WHAT NEEDS TO BE DONE —
Copy verbatim the block of lines in the entries below whose first line contains "Model this scene" and whose last line contains "PI = math.pi". Leave out all other lines.

THE RECORDS —
----
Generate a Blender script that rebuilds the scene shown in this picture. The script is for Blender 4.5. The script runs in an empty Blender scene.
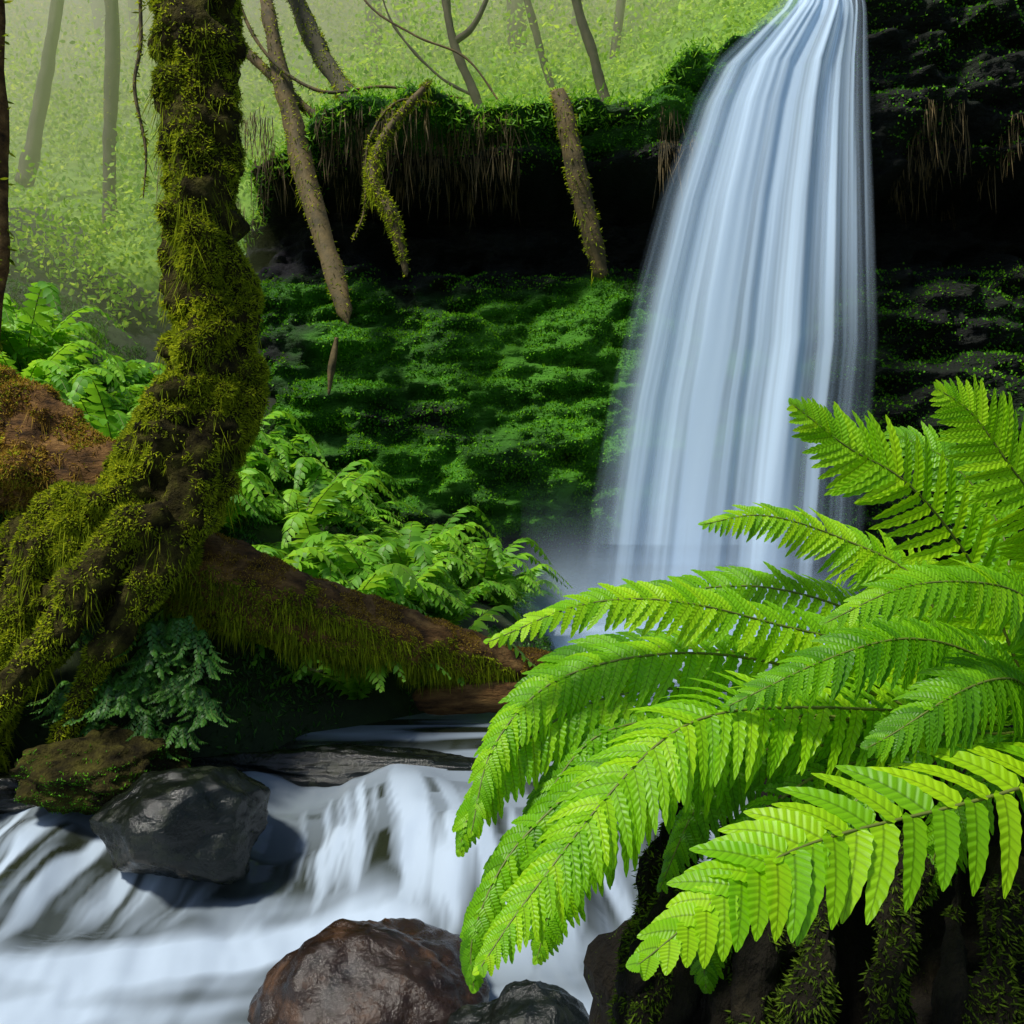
----
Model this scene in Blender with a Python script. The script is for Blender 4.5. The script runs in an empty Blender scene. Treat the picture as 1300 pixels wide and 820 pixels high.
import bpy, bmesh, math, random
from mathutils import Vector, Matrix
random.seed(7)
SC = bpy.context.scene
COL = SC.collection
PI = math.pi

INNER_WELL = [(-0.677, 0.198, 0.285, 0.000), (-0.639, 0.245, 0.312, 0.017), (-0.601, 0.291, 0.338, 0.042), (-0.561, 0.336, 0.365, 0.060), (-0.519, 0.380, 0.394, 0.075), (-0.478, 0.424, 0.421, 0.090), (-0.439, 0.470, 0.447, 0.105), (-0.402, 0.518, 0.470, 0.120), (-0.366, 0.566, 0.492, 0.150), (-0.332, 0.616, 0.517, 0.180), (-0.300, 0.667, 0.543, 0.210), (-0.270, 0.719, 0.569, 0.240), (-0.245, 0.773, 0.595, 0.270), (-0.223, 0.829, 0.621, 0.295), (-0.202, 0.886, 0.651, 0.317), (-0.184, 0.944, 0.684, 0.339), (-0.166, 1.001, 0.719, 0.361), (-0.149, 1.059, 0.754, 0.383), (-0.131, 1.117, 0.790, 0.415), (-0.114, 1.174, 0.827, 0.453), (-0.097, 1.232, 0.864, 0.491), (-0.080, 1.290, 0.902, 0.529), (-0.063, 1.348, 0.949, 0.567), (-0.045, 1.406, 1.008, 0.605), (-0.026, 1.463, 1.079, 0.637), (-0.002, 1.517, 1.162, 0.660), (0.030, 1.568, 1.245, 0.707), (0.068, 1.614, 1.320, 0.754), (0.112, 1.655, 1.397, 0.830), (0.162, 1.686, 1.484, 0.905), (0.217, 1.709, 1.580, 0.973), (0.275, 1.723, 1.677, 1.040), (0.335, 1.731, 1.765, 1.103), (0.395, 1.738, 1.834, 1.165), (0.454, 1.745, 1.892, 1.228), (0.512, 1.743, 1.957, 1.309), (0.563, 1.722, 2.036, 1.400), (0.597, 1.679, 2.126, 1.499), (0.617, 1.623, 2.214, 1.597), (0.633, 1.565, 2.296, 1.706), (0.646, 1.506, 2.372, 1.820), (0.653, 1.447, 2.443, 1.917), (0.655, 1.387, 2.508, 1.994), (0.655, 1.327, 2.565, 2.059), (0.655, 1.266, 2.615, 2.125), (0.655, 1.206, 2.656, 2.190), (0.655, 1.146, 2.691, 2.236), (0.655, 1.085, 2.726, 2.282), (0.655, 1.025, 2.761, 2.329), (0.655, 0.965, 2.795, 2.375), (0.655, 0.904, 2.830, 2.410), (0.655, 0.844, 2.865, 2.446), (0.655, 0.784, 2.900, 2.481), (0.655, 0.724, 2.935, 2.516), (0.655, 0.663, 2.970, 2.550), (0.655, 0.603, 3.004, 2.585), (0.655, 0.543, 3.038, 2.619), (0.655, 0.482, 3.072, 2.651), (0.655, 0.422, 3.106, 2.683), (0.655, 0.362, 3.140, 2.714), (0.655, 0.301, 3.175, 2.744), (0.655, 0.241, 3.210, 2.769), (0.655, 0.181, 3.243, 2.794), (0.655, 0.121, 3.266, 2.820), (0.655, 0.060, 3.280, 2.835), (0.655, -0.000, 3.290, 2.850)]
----
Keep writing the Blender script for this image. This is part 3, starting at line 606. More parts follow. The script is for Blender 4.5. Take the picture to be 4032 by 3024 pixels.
----
SOLUTION —
Model this scene in Blender with a Python script. The script is for Blender 4.5. The script runs in an empty Blender scene. Treat the picture as 1300 pixels wide and 820 pixels high.
import bpy, bmesh, math, random
from mathutils import Vector, Matrix
random.seed(7)
SC = bpy.context.scene
COL = SC.collection
PI = math.pi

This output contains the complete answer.